On the Complexity of the Grounded Semantics for Infinite Argumentation Frameworks
Uri Andrews, Luca San Mauro
TL;DR
This work analyzes the grounded extension in infinite Dung-style argumentation frameworks using computability and set theory. It introduces the grounding ordinal to measure the transfinite length of the iterative defense process and proves a sharp upper bound: for computable AFs, grounding ordinals are bounded by $ω_1^{CK}$, while the grounded acceptance problem is $Π^1_1$-complete. It constructs computable AFs realizing every computable ordinal and even $ω_1^{CK}$, and develops a tree-rank analysis linking entry into the grounded extension to ordinal stages. The paper also shows that KP-set theory suffices to define grounded extensions and investigates the Turing-degree landscape, showing that not all $Π^1_1$ degrees arise as grounded extensions, and raises questions about a complete degree characterization.
Abstract
Argumentation frameworks, consisting of arguments and an attack relation representing conflicts, are fundamental for formally studying reasoning under conflicting information.

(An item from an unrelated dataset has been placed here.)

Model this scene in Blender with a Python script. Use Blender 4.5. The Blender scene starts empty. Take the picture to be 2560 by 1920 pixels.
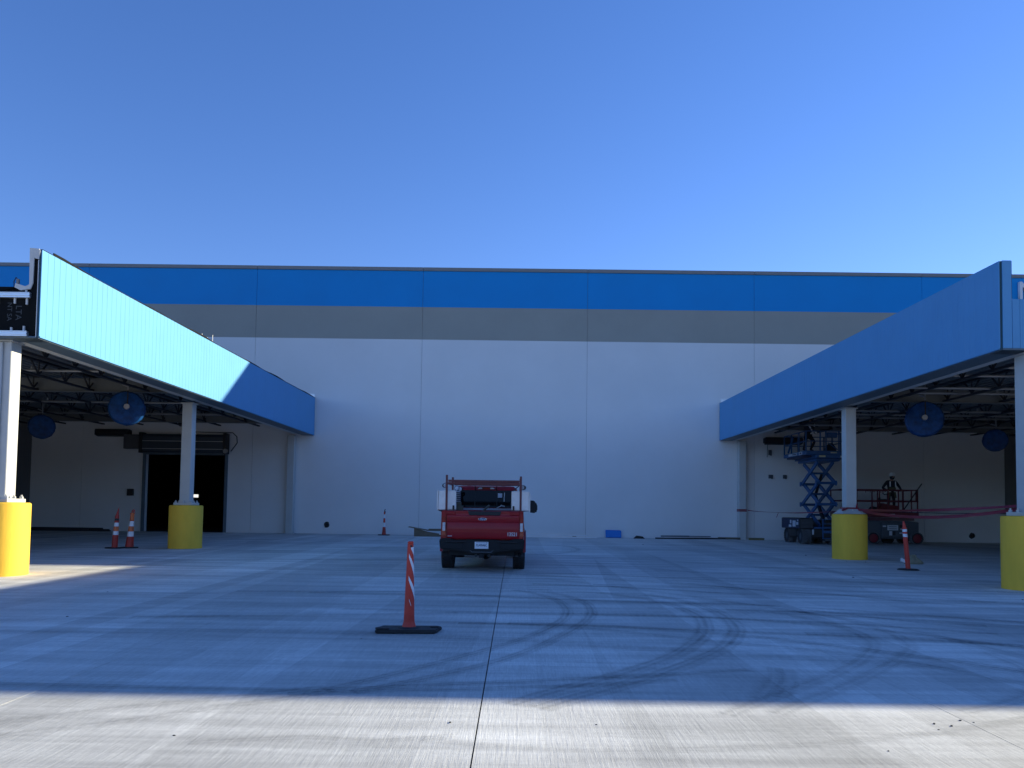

We use methods from mathematical logic, specifically computability and set theory, to analyze the grounded extension, a widely-used model of maximally skeptical reasoning, defined as the least fixed-point of a natural defense operator. Without additional constraints, finding this fixed-point requires transfinite iterations. We identify the exact ordinal number corresponding to the length of this iterative process and determine the complexity of deciding grounded acceptance, showing it to be maximally complex. This shows a marked distinction from the finite case where the grounded extension is polynomial-time computable, thus simpler than other reasoning problems explored in formal argumentation.